O avanço da idade, além de transparecer imperfeições, salientar alguns defeitos, acrescentar quilos, rugas e cabelos brancos, também tem a interessante particularidade de priorizar os acertos.
Anos atrás, no auge de minha meninice, eu gostava muito dos aniversários que comemorávamos todos os anos. Nós nos reuníamos em volta da mesa com: bexigas, doces, chapéus de papel colorido, velas, bolo; e claro, cantávamos o “Parabéns a você.” Eram momentos mágicos em que recebíamos ou fazíamos votos de felicidade e vida longa. Instantes em que o encontro anual com a data do nascimento era embalado por indispensável celebração e festividade. E tudo é sempre muito expressivo quando somos crianças, quando a inocência é solo fértil para as primeiras constatações e também interrogações.
Sempre quando o bolo era partido, ficávamos ansiosos e esperançosos pelo primeiro pedaço. Quem o receberia, seria privilegiado, especial e se sobressairia.
Era considerado o melhor amigo, o mais importante. Iria se destacar entre os outros. Para muitos, esse momento em que as luzes se acendiam, a música cessava e as palmas se acalmavam, era também de muita angústia. Porque conscientes ou não, qualquer um desejaria ser lembrado e aclamado, ser imprescindível e procurado. Ser escolhido, enfatizado e contemplado.
Com a distância da infância, com todos os anos que me enredaram até agora, penso que o primeiro pedaço de bolo, foi apenas um rascunho para todas as frustações que enfrentamos, que somos atingidos ferozmente e impiedosamente, quando nos vestimos de expectativas, todas as vezes que desejamos posições mais favoráveis, quando necessitamos de aprovação ou consideração dos outros.
Meu aniversário está se aproximando e como há anos, pouco me importo com presentes; o primeiro pedaço de bolo (metaforicamente e também não) é meu, e a essa altura do campeonato, de preferência o menor.
Com o tempo, aprendemos a comemorar em silêncio, festejar sem holofotes e a ser VIP para a gente mesmo. Porque aprendemos a não sufocar por reconhecimento, a valorizar nossos atributos sem precisar de bajulação, a reconhecer as falhas e perdoá-las. Principalmente evidenciamos as qualidades e esquecemos a necessidade de alguém que as enumere para terem relevância.
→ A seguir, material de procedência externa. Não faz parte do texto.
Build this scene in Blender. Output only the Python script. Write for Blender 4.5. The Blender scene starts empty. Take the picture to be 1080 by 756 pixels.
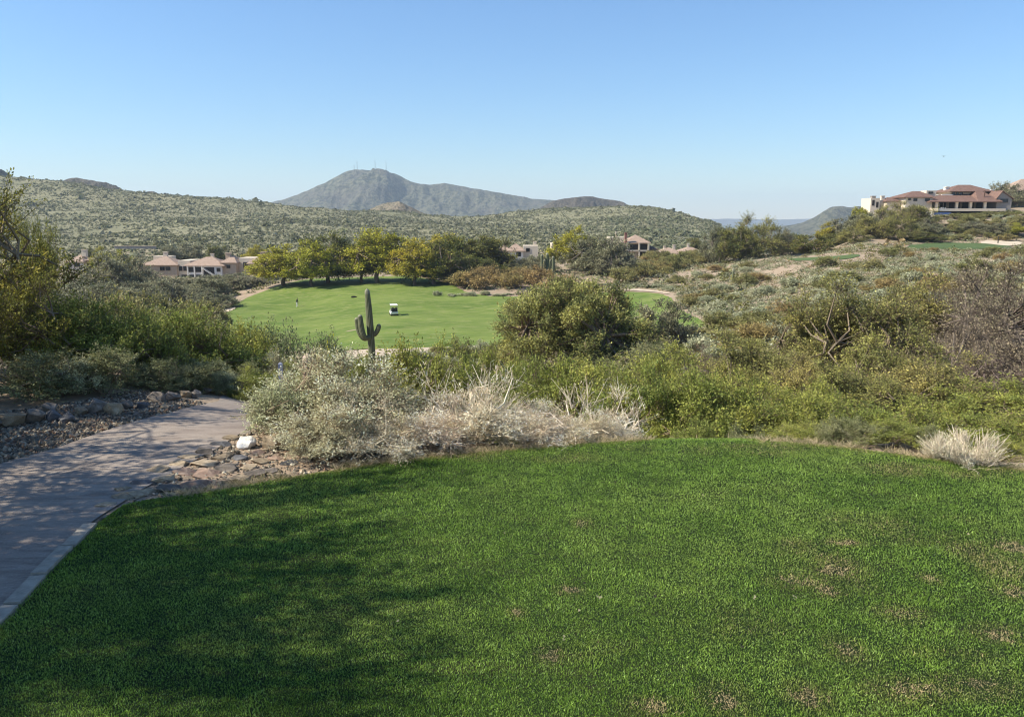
import bpy, math, random
import numpy as np
from mathutils import Vector, geometry
R = math.radians
scene = bpy.context.scene
COL = scene.collection

# ------------------------------------------------------------------ camera, sky, sun, exposure
CZ = 2.4                      # height of the camera over the tee
PITCH = R(9.75)
FPX = 850.0                   # focal length in photograph pixels (1080 x 756)
cam = bpy.data.cameras.new("camera"); cam_o = bpy.data.objects.new("camera", cam); COL.objects.link(cam_o)
cam_o.location = (0, 0, CZ); cam_o.rotation_euler = (math.pi / 2 - PITCH, 0, 0)
cam.sensor_width = 36; cam.lens = FPX / 1080 * 36; cam.clip_start = 0.05; cam.clip_end = 40000
scene.camera = cam_o
SUN_EL, SUN_ROT = R(43), R(-99)
w = bpy.data.worlds.new("World"); scene.world = w; w.use_nodes = True
nt = w.node_tree; nt.nodes.clear()
sky = nt.nodes.new("ShaderNodeTexSky"); sky.sky_type = 'NISHITA'; sky.sun_disc = False
sky.sun_elevation = SUN_EL; sky.sun_rotation = SUN_ROT
sky.altitude = 300; sky.air_density = 1.3; sky.dust_density = 0.0; sky.ozone_density = 10.0
bg = nt.nodes.new("ShaderNodeBackground"); bg.inputs["Strength"].default_value = 0.096
wo = nt.nodes.new("ShaderNodeOutputWorld")
nt.links.new(sky.outputs[0], bg.inputs[0]); nt.links.new(bg.outputs[0], wo.inputs[0])
sl = bpy.data.lights.new("sun", 'SUN'); sl.energy = 5.0; sl.angle = R(0.55); sl.color = (1.0, 0.93, 0.80)
so = bpy.data.objects.new("sun", sl); COL.objects.link(so)
sdir = Vector((math.sin(SUN_ROT) * math.cos(SUN_EL), math.cos(SUN_ROT) * math.cos(SUN_EL), math.sin(SUN_EL)))
so.rotation_euler = sdir.to_track_quat('Z', 'Y').to_euler()
so.location = (-20, 0, 30)
scene.view_settings.view_transform = 'Standard'; scene.view_settings.look = 'None'
scene.view_settings.gamma = 1; scene.view_settings.exposure = 0.80
scene.render.engine = 'CYCLES'; scene.cycles.filter_width = 1.1
cy = scene.cycles
cy.max_bounces = 5; cy.diffuse_bounces = 3; cy.glossy_bounces = 2; cy.transmission_bounces = 3
cy.volume_bounces = 0; cy.transparent_max_bounces = 8; cy.caustics_reflective = False; cy.caustics_refractive = False
cy.use_denoising = True; cy.denoiser = 'OPENIMAGEDENOISE'; cy.denoising_input_passes = 'RGB_ALBEDO_NORMAL'; cy.denoising_prefilter = 'ACCURATE'

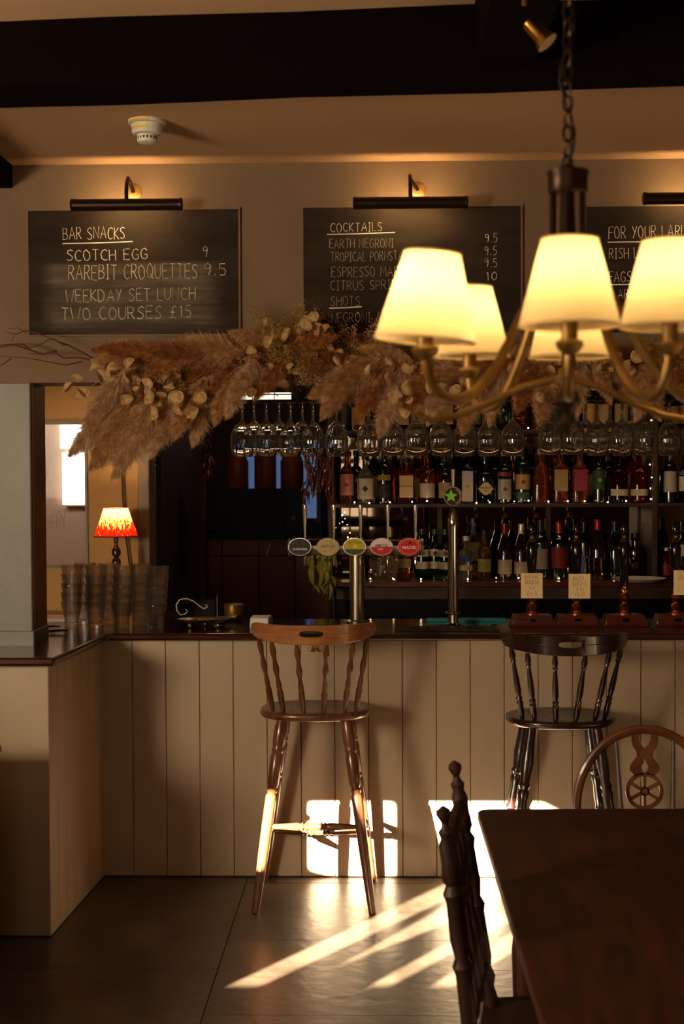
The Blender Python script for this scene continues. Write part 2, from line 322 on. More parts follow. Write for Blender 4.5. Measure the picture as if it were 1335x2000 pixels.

O avanço da idade, além de transparecer imperfeições, salientar alguns defeitos, acrescentar quilos, rugas e cabelos brancos, também tem a interessante particularidade de priorizar os acertos. É capaz de descartar algumas inutilidades, ressaltar as habilidades adquiridas e de aliviar o coração – sedento de grandes aclamações – com sua persuasão e enfática opção pela paz de espírito. Com o passar dos anos, a gente aprende que quase nunca seremos os primeiros, que poderemos ser deixados de lado algumas vezes, que nem sempre seremos procurados e protegidos. E tudo bem.
Aprendemos a apreciar nossa própria companhia e evolução, a viabilizar nossa tranquilidade e a acreditar que somos dignos de ser parabenizados, mesmo que ninguém nos diga.
Os anos nos mostram que somos passageiros em movimento, que somos transição em potencial. Ensinam que esperar muito de alguma ocasião é perda de tempo, que as datas queridas são aquelas em que a gente ganha leveza, suavidade; e assim, muitos anos de vida. Que estamos em festa quando aprendemos a dispensar banalidades, comemorar nossa profundidade, registrar e eternizar, exclusivamente, a felicidade. Que todo dia, é hora de sermos nossa escolha, de sermos especiais para nós mesmos. E que a vida, moldada pela aceitação e simplificada pela experiência, pode ser dia após dia, nosso melhor presente.